The Cambodian Vote: When I last checked, there were approximately 11,000 registered voters in Lowell with Southeast Asian surnames. That is approximately 20% of all the registered voters in the city. With six Cambodian candidates on the ballot in this election (Cheth Khim, Vesna Nuon, Pan So, and Paul Ratha Yem for council; Kamara Kay and Dominik Lay for school committee), will there be a greater turnout of Southeast Asian surnamed voters in this year’s election than in past years? In a race in which a hundred votes might be the difference between sixth place and tenth place, that could be decisive. With last year’s election of Rady Mom to the 18th Middlesex District State Representative seat, perhaps this block of voters might better realize their potential power at the ballot box and turn out in greater numbers this year.

The Belvidere Effect: Most of the incumbent councilors live in the Belvidere neighborhood which is no coincidence since most of those who vote in city elections live in Belvidere. Will this motivate people who live in the rest of the city’s neighborhoods to go to the polls in higher numbers and support candidates who live in their vicinity? Probably not, if history is our guide, but you never know.

The power of incumbency: Eight incumbent city councilors seek reelection the Tuesday after next. How likely is it that an incumbent will lose? It’s impossible to know, of course, but we can look to history as a guide. Here’s a look at some recent city elections:

2013: Incumbents Marty Lorrey, Joe Mendonca, and Vesna Nuon all lost. Patrick Murphy did not seek reelection. They were replaced by Corey Belanger, Dan Rourke, Bill Samaras, and Jim Milinazzo.

2011: Incumbent Jim Milinazzo lost. Franky Descoteaux and Bud Caulfield did not seek reelection. They were replaced by Marty Lorrey, Vesna Nuon, and Ed Kennedy.

2009: Incumbents Armand Mercier and Alan Kazanjian lost and Mike Lenzi did not seek reelection. They were replaced by Franky Descoteaux, Joe Mendonca, and Patrick Murphy.

2007: Eileen Donoghue did not seek reelection. Incumbent George Ramirez resigned from the council shortly before the election and was replaced by Joe Mendonca. Technically, an incumbent, Mendonca did not win reelection in 2007. All other incumbents running did. Alan Kazanjian and Mike Lenzi replaced Mendonca and Donoghue.

2005: All incumbents running were reelected. Richard Howe did not seek reelection. He was replaced by George Ramirez.

2003: All incumbents running were reelected. Dan Tenczar did not seek reelection. He was replaced by Jim Milinazzo

2001: All incumbents were reelected.

1999: Incumbents Grady Mulligan and Larry Martin lost. Peter Richards did not seek reelection. They were replaced by Dan Tenczar, Bill Martin, and Rithy Uong.

For past Lowell election results, check out our Election Results and Candidate Biographies page.
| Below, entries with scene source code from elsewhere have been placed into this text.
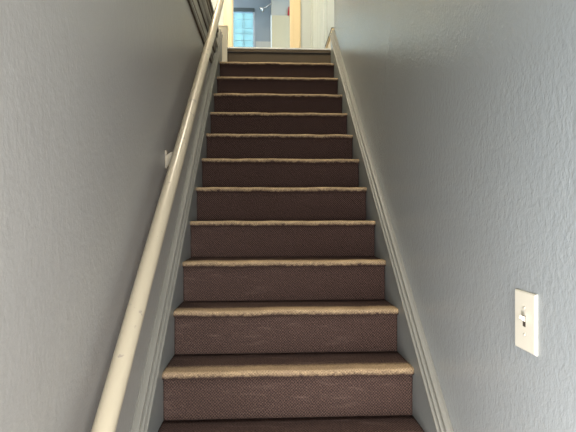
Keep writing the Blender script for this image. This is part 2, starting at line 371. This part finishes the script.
box('strike_plate', (DX0 - 0.085, YD - 0.026, 3.80), (DX0 - 0.07, YD - 0.021, 3.88), m_slot, d1)

# ------------------------------------------------------------------ bathroom
bw = bmesh.new(); WX0, WX1, WZ0, WZ1 = -1.45, -0.30, LZ + 0.95, LZ + 2.08
add_box(bw, (-2.0, YW, LZ - 0.1), (WX0, YW + 0.1, CZ)); add_box(bw, (WX1, YW, LZ - 0.1), (1.0, YW + 0.1, CZ)); add_box(bw, (WX0, YW, LZ - 0.1), (WX1, YW + 0.1, WZ0)); add_box(bw, (WX0, YW, WZ1), (WX1, YW + 0.1, CZ))
st(from_bm('wall_bathroom', bw, m_bath))
wn = st(box('window_1', (WX0 - 0.05, YW - 0.03, WZ1 - 0.01), (WX1 - 0.01, YW + 0.02, WZ1 + 0.055), m_frame), 'bathroom window with pale blue panes and dark head rail')
def bars(name, lst, m):
    bm = bmesh.new()
    for a, b in lst: add_box(bm, a, b)
    return from_bm(name, bm, m, wn)
bars('window_frame', [((WX0, YW + 0.01, WZ0), (WX0 + 0.03, YW + 0.08, WZ1)), ((WX1 - 0.035, YW - 0.01, WZ0), (WX1, YW + 0.08, WZ1)), ((WX0, YW - 0.02, WZ0 - 0.03), (WX1, YW + 0.08, WZ0))], mat('white_blue_frame', (0.6, 0.68, 0.78), 0.4))
bars('muntins', [((WX0, YW + 0.04, z), (WX1, YW + 0.055, z + 0.018)) for z in (WZ0 + 0.25, WZ0 + 0.42, WZ0 + 0.58, WZ0 + 0.74, WZ0 + 0.89)] + [((x, YW + 0.04, WZ0), (x + 0.022, YW + 0.055, WZ1)) for x in (-1.2, -0.95, -0.72, -0.50)], m_sash)
wb = empty('window_blind', (-0.5, YW - 0.012, WZ1 - 0.02), 'pale blue translucent blind drawn over the bathroom window', 'blind')
box('fabric', (-0.80, YW - 0.008, WZ0 + 0.01), (WX1 - 0.036, YW - 0.006, WZ1 - 0.03), m_sheer, wb)
box('bottom_bar', (-0.80, YW - 0.012, WZ0 + 0.002), (WX1 - 0.036, YW - 0.002, WZ0 + 0.014), m_sash, wb)
fb = bmesh.new()
for z in (4.72, 4.87, 4.62, 4.50, 4.40): add_box(fb, (-0.80, YW - 0.011, z), (WX1 - 0.036, YW - 0.008, z + 0.008))
for x in (-0.515, -0.66): add_box(fb, (x, YW - 0.011, WZ0 + 0.01), (x + 0.010, YW - 0.008, WZ1 - 0.03))
from_bm('muntin_lines', fb, m_sash, wb)  # bars on the blind that draw the muntins hidden behind it
bars('pane', [((WX0, YW + 0.06, WZ0), (WX1, YW + 0.064, WZ1))], m_glass)
st(box('trim_4', (WX1 + 0.01, YW - 0.02, LZ), (0.0, YW, 4.49), m_tile), 'pale wainscot panel below the bathroom window side')
part = bmesh.new(); add_box(part, (-0.019, 5.6, LZ), (0.9, 5.72, CZ)); add_box(part, (-0.019, 5.72, LZ), (0.02, YW, CZ))
st(from_bm('wall_partition', part, m_bathup))
sr_ = bmesh.new(); add_box(sr_, (-0.016, 5.585, LZ), (0.62, 5.6, 4.69), 0.004)
st(from_bm('trim_5', sr_, m_surround), 'beige panel on the bathroom partition')
st(box('trim_6', (-0.032, 5.58, LZ), (-0.012, 5.605, 4.69), m_tile))
sh = empty('shower_head', (-0.022, 5.66, 4.90), 'chrome shower head on a short arm beside the bathroom window', 'shower head')
tube('shower_arm', [(-0.02, 5.66, 4.90), (-0.05, 5.66, 4.895), (-0.10, 5.66, 4.86), (-0.145, 5.66, 4.835)], 0.011, m_chrome, sh, 12)
tube('flange', [(-0.019, 5.66, 4.90), (-0.028, 5.66, 4.90)], [0.03, 0.026], m_chrome, sh, 20)
tube('spray_head', [(-0.14, 5.66, 4.838), (-0.155, 5.66, 4.83), (-0.175, 5.66, 4.815), (-0.19, 5.66, 4.803)], [0.014, 0.02, 0.045, 0.048], m_chrome, sh, 24)
rd = empty('hanging_cloth', (0.281, 5.575, 4.70), 'small red cloth hanging high on the beige bathroom partition', 'cloth')
bm = bmesh.new()
vs = [(0.262, 4.83), (0.292, 4.83), (0.290, 4.76), (0.288, 4.69), (0.246, 4.69), (0.252, 4.76)]
f = bm.faces.new([bm.verts.new((x, 5.57, z)) for x, z in vs]); e = bmesh.ops.extrude_face_region(bm, geom=[f])
bmesh.ops.translate(bm, vec=(0, 0.014, 0), verts=[v for v in e['geom'] if isinstance(v, bmesh.types.BMVert)])
from_bm('cloth', bm, m_red, rd)
tube('hook', [(0.281, 5.60, 4.825), (0.281, 5.575, 4.822)], 0.006, m_chrome, rd, 10)

# ------------------------------------------------------------------ handrail
hr = empty('handrail', (-0.46, -0.9, 0.75), 'round cream painted handrail with chipped paint mounted on the left wall', 'handrail')
A_, B_ = Vector((-0.46, -0.741, 0.917)), Vector((-0.46, 1.883, 3.155)); dr = (B_ - A_) / (B_.y - A_.y)
pts = []
for i in range(41):
    y = -1.05 + (2.30 + 1.05) * i / 40
    p = A_ + dr * (y - A_.y); pts.append(p + Vector((noise.noise(Vector((y * 1.5, 0, 0))) * 0.002, 0, noise.noise(Vector((y * 1.5, 4, 0))) * 0.003)))
tube('rail', pts, 0.026, m_rail, hr, 28)
def bracket(y):
    c = A_ + dr * (y - A_.y)
    foot = Vector((WL, y, c.z - 0.085))
    bm = bmesh.new(); add_box(bm, (WL, y - 0.014, c.z - 0.13), (WL + 0.006, y + 0.014, c.z - 0.05), 0.002)
    pl = from_bm('bracket', bm, m_rail, hr); pl['label'] = 'cream painted wall bracket'
    g = bmesh.new()
    tri = [(WL + 0.004, c.z - 0.125), (WL + 0.004, c.z - 0.072), (WL + 0.024, c.z - 0.058), (-0.466, c.z - 0.048), (-0.458, c.z - 0.018), (-0.450, c.z - 0.03), (-0.47, c.z - 0.085), (WL + 0.02, c.z - 0.112)]
    fr = [g.verts.new((x, y - 0.011, z)) for x, z in tri]; bk = [g.verts.new((x, y + 0.011, z)) for x, z in tri]
    for i in range(8): g.faces.new((fr[i], fr[(i + 1) % 8], bk[(i + 1) % 8], bk[i]))
    g.faces.new(fr); g.faces.new(list(reversed(bk))); from_bm('bracket_gusset', g, m_rail, pl)
    tube('screw', [(WL + 0.004, y, c.z - 0.117), (WL + 0.010, y, c.z - 0.117)], [0.006, 0.004], m_chrome, pl, 10)
for y in (-0.75, 0.23): bracket(y)

# ------------------------------------------------------------------ light switch
SY, SZ = -0.731, 1.154; hw, hh = 0.0435, 0.0705
sw = empty('light_switch', (WR, SY, SZ), 'ivory toggle light switch plate on the right textured grey wall', 'light switch')
bm = bmesh.new(); prof = []
for (dx, s) in ((0.0, 1.0), (0.004, 1.0), (0.0065, 0.93)):
    prof.append([bm.verts.new((WR - dx, SY + a * (hw - (1 - s) * 0.05), SZ + b * (hh - (1 - s) * 0.05))) for a, b in ((-1, -1), (1, -1), (1, 1), (-1, 1))])
for p, q in zip(prof, prof[1:]):
    for i in range(4): bm.faces.new((p[i], p[(i + 1) % 4], q[(i + 1) % 4], q[i]))
bm.faces.new(prof[0]); bm.faces.new(prof[-1])
from_bm('switch_plate', bm, m_plate, sw)
box('toggle_slot', (WR - 0.0072, SY - 0.0055, SZ - 0.013), (WR - 0.0064, SY + 0.0055, SZ + 0.013), m_slot, sw)
bm = bmesh.new(); a = [(0.006, -0.002), (0.006, 0.011), (0.020, 0.016), (0.021, 0.008)]
v0 = [bm.verts.new((WR - d, SY - 0.0045, SZ + z)) for d, z in a]; v1 = [bm.verts.new((WR - d, SY + 0.0045, SZ + z)) for d, z in a]
for i in range(4): bm.faces.new((v0[i], v0[(i + 1) % 4], v1[(i + 1) % 4], v1[i]))
bm.faces.new(v0); bm.faces.new(list(reversed(v1))); from_bm('toggle', bm, m_plate, sw)
for dz in (0.032, -0.032): tube('screw', [(WR - 0.006, SY, SZ + dz), (WR - 0.0082, SY, SZ + dz)], [0.0042, 0.0032], m_screw, sw, 12)
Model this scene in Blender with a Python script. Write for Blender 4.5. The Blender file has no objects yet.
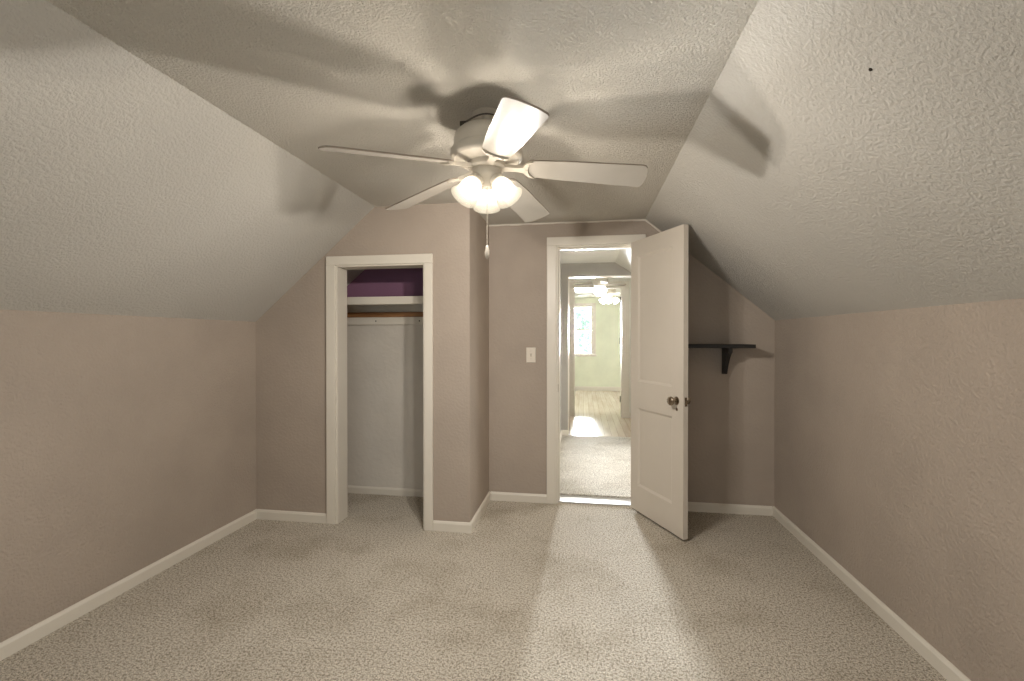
import bpy, bmesh, math, random
from mathutils import Vector, Matrix
random.seed(7)
R = math.radians
C = bpy.context.scene.collection
S = bpy.context.scene

# ------------------------------------------------------------------ camera, world, lights, exposure
cam_d = bpy.data.cameras.new('camera')
cam_d.sensor_fit = 'HORIZONTAL'; cam_d.sensor_width = 36.0
cam_d.lens = 36.0 * 460.0 / 1024.0
cam_d.clip_start = 0.02
cam = bpy.data.objects.new('camera', cam_d); C.objects.link(cam)
YAW, PITCH, ROLL = 0.1546, -0.0060, -0.0013
cam.location = (0, 0, 1.28)
cam.rotation_mode = 'XYZ'
cam.rotation_euler = (math.pi/2 + PITCH, 0, YAW)
S.camera = cam

S.view_settings.view_transform = 'Standard'
S.view_settings.look = 'None'
S.view_settings.gamma = 1.0
S.view_settings.use_curve_mapping = False
S.view_settings.exposure = 0.0

world = bpy.data.worlds.new('daylight_sky'); S.world = world
world.use_nodes = True
bg = world.node_tree.nodes['Background']
bg.inputs['Color'].default_value = (0.86, 0.96, 1.0, 1)
bg.inputs['Strength'].default_value = 2.2

XR_L = 1.34
def area(name, loc, rot, sx, sy, power, color, spread=180):
    d = bpy.data.lights.new(name, 'AREA'); d.shape = 'RECTANGLE'; d.size = sx; d.size_y = sy
    d.energy = power; d.color = color; d.spread = R(spread)
    o = bpy.data.objects.new(name, d); C.objects.link(o); o.location = loc; o.rotation_euler = rot
    return o
# daylight through the far bedroom's window, looking towards the camera along the hall (-Y)
area('far_window_daylight', (-0.20, 11.45, 1.47), (R(-90), 0, 0), 0.84, 1.08, 230, (0.92, 0.97, 1.0), 28)
# added lamp brightening the far bedroom, out of sight to the right
area('far_side_fill_light', (2.15, 9.6, 1.35), (0, R(90), 0), 1.1, 1.3, 27, (1.0, 0.99, 0.97))
# added fill lifting the landing's grey walls, unseen to the right
area('landing_fill_light', (XR_L, 4.85, 0.75), (0, R(90), 0), 0.8, 0.9, 20, (1.0, 0.975, 0.93), 130)
# weak ambient fill added behind the camera, facing into the room (+Y)
area('rear_fill_light', (-0.45, -1.02, 1.15), (R(90), 0, 0), 1.5, 1.2, 1, (1.0, 0.96, 0.90))

# ------------------------------------------------------------------ measured room (metres; camera stands over 0,0)
XL, XR = -2.293, 1.357
YC, YD = 2.937, 3.558            # closet front, door wall
KL, KR, ZC = 1.393, 1.404, 2.167 # knee walls, flat ceiling
CL, CR = -1.396, 0.454           # ceiling creases
XO = -0.738                      # closet's outer corner
YB = -0.95                       # wall behind the camera
TD = 0.13                        # door wall thickness
sl = lambda x: KL + (x-XL)*(ZC-KL)/(CL-XL)
sr = lambda x: KR + (XR-x)*(ZC-KR)/(XR-CR)

# ------------------------------------------------------------------ materials
def lin(c):
    return tuple(((v/255)/12.92 if v/255 <= 0.04045 else ((v/255+0.055)/1.055)**2.4) for v in c)
class NT:
    def __init__(s, name):
        s.m = bpy.data.materials.new(name); s.m.use_nodes = True
        s.t = s.m.node_tree; s.b = s.t.nodes['Principled BSDF']
        s.tc = s.t.nodes.new('ShaderNodeTexCoord')
    def n(s, typ, **kw):
        x = s.t.nodes.new(typ)
        for k, v in kw.items(): setattr(x, k, v)
        return x
    def l(s, a, b): s.t.links.new(a, b)
    def noise(s, scale, detail=3, rough=0.55, src=None):
        x = s.n('ShaderNodeTexNoise'); x.inputs['Scale'].default_value = scale
        x.inputs['Detail'].default_value = detail; x.inputs['Roughness'].default_value = rough
        s.l(src or s.tc.outputs['Object'], x.inputs['Vector']); return x.outputs['Fac']
    def ramp(s, fac, stops):
        x = s.n('ShaderNodeValToRGB'); e = x.color_ramp.elements
        while len(e) < len(stops): e.new(0.5)
        for i, (p, c) in enumerate(stops): e[i].position = p; e[i].color = (*c, 1)
        s.l(fac, x.inputs['Fac']); return x.outputs['Color']
    def bump(s, h, strength, dist, prev=None):
        x = s.n('ShaderNodeBump'); x.inputs['Strength'].default_value = strength; x.inputs['Distance'].default_value = dist
        s.l(h, x.inputs['Height'])
        if prev: s.l(prev, x.inputs['Normal'])
        return x.outputs['Normal']
    def mix(s, fac, a, b, blend='MIX'):
        x = s.n('ShaderNodeMix', data_type='RGBA', blend_type=blend)
        if isinstance(fac, float): x.inputs[0].default_value = fac
        else: s.l(fac, x.inputs[0])
        for sock, v in ((x.inputs[6], a), (x.inputs[7], b)):
            if isinstance(v, tuple): sock.default_value = (*v, 1)
            else: s.l(v, sock)
        return x.outputs[2]
    def math(s, op, a, b=None):
        x = s.n('ShaderNodeMath', operation=op)
        for i, v in enumerate((a, b)):
            if v is None: continue
            if isinstance(v, (int, float)): x.inputs[i].default_value = v
            else: s.l(v, x.inputs[i])
        return x.outputs[0]
    def set(s, **kw):
        for k, v in kw.items():
            k = k.replace('_', ' ').title() if k != 'ior' else 'IOR'
            if k == 'Specular': k = 'Specular IOR Level'
            if isinstance(v, (int, float)): s.b.inputs[k].default_value = v
            elif isinstance(v, tuple): s.b.inputs[k].default_value = (*v, 1)
            else: s.l(v, s.b.inputs[k])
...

Lowell Walks Retrospective

Finally, don’t forget that tomorrow night (Monday, October 26, 2015) we’re holding our Lowell Walks Retrospective Meeting at the Pollard Memorial Library’s ground floor community room at 6:30 pm. We will review our successful Lowell Walks from this past summer, discuss the Walks lineup for next summer, and think about ways to make Lowell Walks a year-round venture. Everyone is invited. Just show up if you’re interested.

4 Responses to Lowell Week in Review: October 25, 2015

  1. Kathleen Marcin says:

    Speaking of the new HCD garage…Lowell Downtown Neighborhood Association meeting Monday, October 26th at 7PM at the LTC will have Craig Thomas from the City speak about the parking garage that will be built directly behind Canal Place and Market Mills in the empty parking lot the City currently uses for snow removal.

  2. Brian says:

    The mailer from Dave Conway reads: “The present traffic plan is not working. We need to go back to the table and review the changes that were made in city traffic patterns and GET IT RIGHT.”

    This is code for getting rid of two-way traffic and reverting back to one-way streets. This is a horrible idea. The consensus downtown is that two-way traffic is better than one-way. Study after study proves that two-way is better for business, walkability, visitors, safety, and congestion.

    The problem is that congestion is worse in Lowell because more cars are on our streets and nobody knows what to do about it. The fairytale solution is that we synchronize the lights, widen a street, or build a new Rourke bidge.

    A visionary plan would focus on reducing the amount of cars on our streets. This can be done by increasing walkability, adding protected bike lanes, improving bus transit, and changing zoning etc. so that more small businesses are in the neighborhoods thus reducing intracity trips.

    Where are the visionary candidates?

  3. Paul Early says:

    Brian, I agree with you completely. Another contributor to traffic congestion are parents driving their children to or from school or to the bus stop. High school students should also be discouraged from driving to school. Better bus service and better bicycle and pedestrian amenities would help here. All of the schools provide very few bicycle amenities. I see the lack of student walkers as a chicken and the egg type problem. Many parents are reluctant to let the children walk, sometimes even to the bus stop, out of fear of accidents; this means that they are then contributing to the auto traffic congestion. As a teacher, I see parents queued up in their cars at schools and bus stops.

  4. Brian says:

    Good points Paul. I think bringing middle schools to Lowell in the 90’s discourages kids from walking to school. Whereas a 5th or 6th grader could have been trusted walking a 1st grader to school in the past when schools were k-6 you would now have to rely on a 3rd or 4th grader walking a 1st grader to school. I’m not sure parents are comfortable with this.

    To this point I don’t think some parents are comfortable with 5th graders mixing with “certain” 8th graders so they feel safer sending them to private schools. Opening up the middle schools also meant closing many neighborhood schools where kids mostly walked to school. Economies of scale!

    The Reilly school doesn’t even have sidewalks on many of the streets adjacent to the school. A system wide effort to get more kids to walk and bike to school is a great idea. I can’t imagine teachers like having to direct traffic and help kids get out of their parents cars in the morning.